We can’t continue to leak, Barker said, or fewer people will experience the outdoors, appreciate it, and advocate for its protection. That’s where Walmart could come in. “There’s always been a variety of entry levels for the consumer wanting to get into camping,” Barker added. “If Walmart is having that conversation, then we need to engage them at a deeper level.”

But Rich Hill, president of Grassroots Outdoor Alliance, pointed out that having a good first experience with the outdoors is paramount for new customers—that’s the reason they keep coming back—but that’s something Walmart or Amazon can’t offer. Moreover, Hill said big-box retailers could put the entire industry at risk because they don’t understand how safety equipment works. “A store like Amazon or Walmart is going to get someone killed,” he said.

Hill realizes that sounds elitist, but, in his view, the outdoor industry has a responsibility to keep people safe. “If that excludes some people from getting into the outdoors,” he said, “then so be it.”
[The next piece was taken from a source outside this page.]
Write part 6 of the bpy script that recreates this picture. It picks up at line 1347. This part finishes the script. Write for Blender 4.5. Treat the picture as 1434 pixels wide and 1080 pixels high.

While the connection between those who use the outdoors and those who advocate for it is notoriously difficult to quantify, there is no other widely accepted rationale for why it’s important to bring more people to our public lands. So let me offer one: all us lovers of the outdoors share something in common. Our connection to the wilds has to be earned individual by individual. But once it is, it doesn’t really go away. The world can do worse than to have more people feeling the outdoors in their chests and wearing it on their bodies—and the future of the industry likely depends on it, too.

In the end, there’s probably room for both elitism and mass consumerism in the outdoor industry without one devouring the other. We’re just going to need a bigger tent.